New rules for defining planets are:

(1) It must have enough mass and gravity to gather itself into a ball without either being depressed or feeling a need to be inflated.
(2) It must orbit Sol and not gaily bounce around off other planets.
(3) It must reign supreme in its own orbit, having "cleared the neighborhood" of other competing bodies through threats, jeers, or outright fisticuffs.
(4) It must not under any circumstances be a gigantic beach toy or parade balloon.

Everything else out there worth mentioning will be designated "Phony Baloney" planets, except for the swarms of interplanetary astro-gnats and large random chunks of lichen that we're still wondering about. Plans are being made to remove Pluto from its orbit, deflate it, and store it in a big tin shed on Thor.
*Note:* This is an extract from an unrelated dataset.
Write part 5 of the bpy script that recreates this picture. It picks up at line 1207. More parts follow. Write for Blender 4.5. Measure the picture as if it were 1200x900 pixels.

[Editor's Note: For "da Urth" readers, while there are many close similarities between our universes, there are also profound differences. Your "moon," for example, lacks an atmosphere and suitable parking, and while we have several other inhabited planets in our solar system, you seem to have only one other (go on, guess). Also, you've been short-changed a planet (call customer service ASAP). You have an asteroid belt between Thor (Mars, for you, although Thor is bigger and better) and Wotan (you call it Jupiter and they're identical), but we have a planet, Bumblefocke rollicking about in that spot, a place we'll write about at some later date. Apparently, your Bumblefocke done blowed up years ago, which might explain everything since we don't have all that dangerous blowed-up planet debris--asteroids and comets and such--rumbling about and crashing into things.]